Over the years, especially during my time in graduate school and teaching at the higher education level, I’ve heard it all. Aside from Clyde Wilson, Brion McClanahan, and just a handful of others, most learned scholars have nothing good to say about Calhoun. A professor of constitutional law told me, after I said I admired Calhoun and wanted to write a paper on him, “If you like Calhoun, you are past the point of being far rightwing!” He thought I was nuts anyway! Teaching in Texas, a colleague said to me one day, as we discussed Southern history, “Well Calhoun was an idiot,” even though his specialty was French military history during the Napoleonic era.

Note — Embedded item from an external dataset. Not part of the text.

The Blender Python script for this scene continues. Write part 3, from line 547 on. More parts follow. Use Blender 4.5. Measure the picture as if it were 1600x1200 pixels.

But, back in those ancient days of little-to-no good information, I attended an annual Southern Heritage Conference in Jones County, Mississippi, where I’m from, and found a couple of Clyde’s lectures on cassette tapes, one on states’ rights, the other on Calhoun. In fact, I still have them. Over the years I have listened to them so much I can still nearly recite them from memory.
In his Calhoun lecture, Clyde referred to a previous speaker, at the conference where he was speaking, who spoke of the “perils of criticizing Lincoln” and what it could do to one’s career. To that Clyde’s response was, “You should try praising John C. Calhoun.” To uproarious laughter.
When I began graduate school, I got a lesson in that very same vein. I considered doing my master’s thesis on Calhoun, on what aspect I did not yet know. I asked my advisor, Dr. Scarborough, who I thought might be favorable to the idea, since he seemed to have some admiration for the man, but he shot me down cold, “Don’t do Calhoun!” Although he didn’t say it, the implication was not a negative view toward Mr. Calhoun but that my career would be over before it began. (Of course, Dr. Scarborough had not yet learned about me and my proclivity for overturning the academic apple cart. To echo Clyde, try praising Warren Gamaliel Harding!)
But that brief setback didn’t stop my study of Calhoun. I eventually found Clyde’s great book, The Essential Calhoun, and devoured it. How could anyone read Calhoun’s words and not come away with the understanding that this great man was far ahead of his time? He has become, not the true American statesman that he was, but rather a creature of today’s leftist historians.
Case in point: A 2002 feature article in Civil War Times entitled “He Started the Civil War: John C. Calhoun and the Anger that Divided a Nation,” complete with a cover photo one of the many unflattering pictures often used to ridicule Calhoun as a fanatic. “If one person could be called the instigator of the civil war,” wrote author Ethan S. Rafuse, “it was John C. Calhoun – genius, pragmatist, and racist.” (Couldn’t we more legitimately use those three words to tag Abraham Lincoln?)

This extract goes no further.